**YOUR INSTRUCTIONS**. Reproduce verbatim the lines up to and including the one with "scene.camera = cam", starting from the first.

**GIVEN INFORMATION**.
'''
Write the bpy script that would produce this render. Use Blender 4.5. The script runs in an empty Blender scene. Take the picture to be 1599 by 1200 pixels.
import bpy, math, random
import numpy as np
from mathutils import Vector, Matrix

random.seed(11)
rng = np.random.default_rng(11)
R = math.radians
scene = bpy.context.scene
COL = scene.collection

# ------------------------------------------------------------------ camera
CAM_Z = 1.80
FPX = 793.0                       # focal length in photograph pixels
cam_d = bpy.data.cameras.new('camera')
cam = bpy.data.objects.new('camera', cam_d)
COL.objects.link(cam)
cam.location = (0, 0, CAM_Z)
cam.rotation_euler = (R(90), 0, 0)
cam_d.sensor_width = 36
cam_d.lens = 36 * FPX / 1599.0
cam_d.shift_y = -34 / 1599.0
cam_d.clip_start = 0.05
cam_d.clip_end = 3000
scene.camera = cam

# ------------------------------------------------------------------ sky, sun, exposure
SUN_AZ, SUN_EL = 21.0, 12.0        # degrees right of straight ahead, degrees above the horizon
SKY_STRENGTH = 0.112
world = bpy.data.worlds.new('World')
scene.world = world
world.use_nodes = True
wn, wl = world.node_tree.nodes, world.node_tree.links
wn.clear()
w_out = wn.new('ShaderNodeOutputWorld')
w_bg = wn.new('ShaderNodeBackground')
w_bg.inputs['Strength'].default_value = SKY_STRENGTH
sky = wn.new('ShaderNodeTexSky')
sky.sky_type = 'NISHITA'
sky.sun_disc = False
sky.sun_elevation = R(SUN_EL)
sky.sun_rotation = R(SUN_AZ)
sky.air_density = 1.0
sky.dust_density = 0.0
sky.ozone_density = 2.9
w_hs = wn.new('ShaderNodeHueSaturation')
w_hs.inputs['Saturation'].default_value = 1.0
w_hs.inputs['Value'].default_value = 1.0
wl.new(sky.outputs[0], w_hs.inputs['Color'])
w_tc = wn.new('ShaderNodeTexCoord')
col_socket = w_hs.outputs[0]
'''
**FINAL ANSWER**.
Write the bpy script that would produce this render. Use Blender 4.5. The script runs in an empty Blender scene. Take the picture to be 1599 by 1200 pixels.
import bpy, math, random
import numpy as np
from mathutils import Vector, Matrix

random.seed(11)
rng = np.random.default_rng(11)
R = math.radians
scene = bpy.context.scene
COL = scene.collection

# ------------------------------------------------------------------ camera
CAM_Z = 1.80
FPX = 793.0                       # focal length in photograph pixels
cam_d = bpy.data.cameras.new('camera')
cam = bpy.data.objects.new('camera', cam_d)
COL.objects.link(cam)
cam.location = (0, 0, CAM_Z)
cam.rotation_euler = (R(90), 0, 0)
cam_d.sensor_width = 36
cam_d.lens = 36 * FPX / 1599.0
cam_d.shift_y = -34 / 1599.0
cam_d.clip_start = 0.05
cam_d.clip_end = 3000
scene.camera = cam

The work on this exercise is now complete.